Nicholas Thomas Wright
Nicholas Thomas Wright is Professor of New Testament and Early Christianity at the School of Divinity at the University of St. Andrews. From 2003-10 Wright was the Bishop of Durham in the Church of England, preceded by three years as Canon Theologian of Westminster Abbey. He previously taught at McGill University, the University of Oxford, and the University of Cambridge.

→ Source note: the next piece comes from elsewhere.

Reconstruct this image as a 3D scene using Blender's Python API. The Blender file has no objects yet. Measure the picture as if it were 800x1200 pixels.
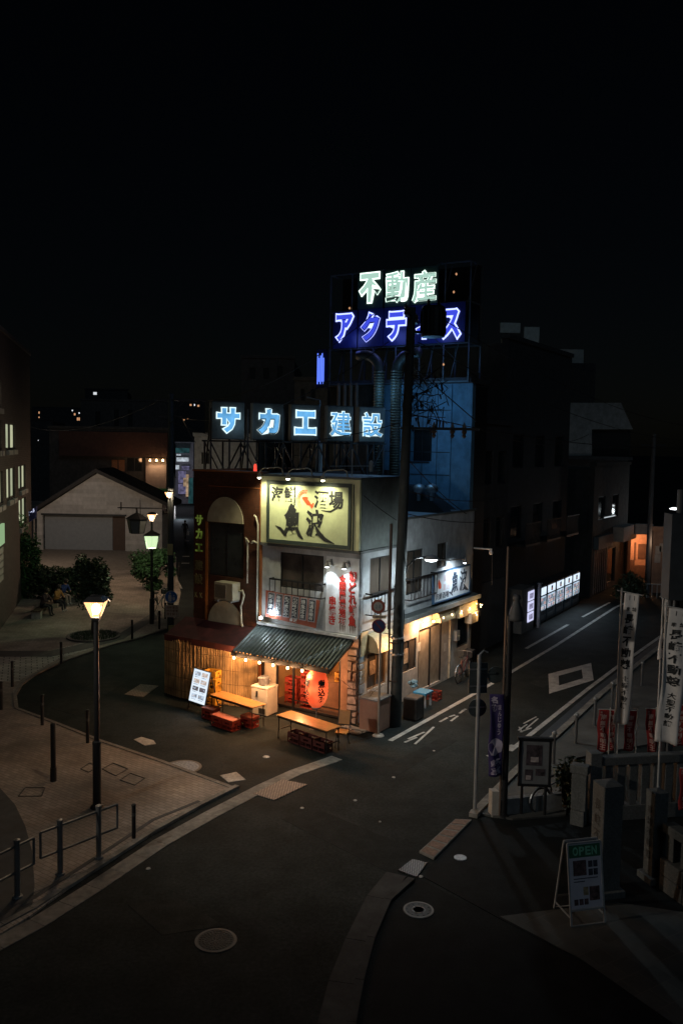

A prolific author (also published as Tom Wright or NT Wright), his publications include Simply Christian: Why Christianity Makes Sense (2010), Justification: God's Plan & Paul's Vision (2009), The Resurrection of the Son of God (2003), the five-part "Christian Origins and the Questions of God" series, and a series of popular commentaries on the books of the New Testament.
Frances M. Young
Frances M. Young is Edward Cadbury Professor Emeritus at the University of Birmingham, as well as an ordained minister in the Methodist Church (UK). Young was the first Methodist and first women to preach at a Church of England General Synod when she addressed that body in 2005; she was awarded the Order of the British Empire in 1998 for her theological work. Her publications include (among others) From Nicaea to Chalcedon: A Guide to the Literature and Its Background (1983/2010, with Andrew Teal), Brokenness and Blessing: Towards a Biblical Spirituality (2007), A Cambridge History of Early Christian Literature (2004, as co-editor), and Biblical Exegesis and the Formation of Christian Culture (1997).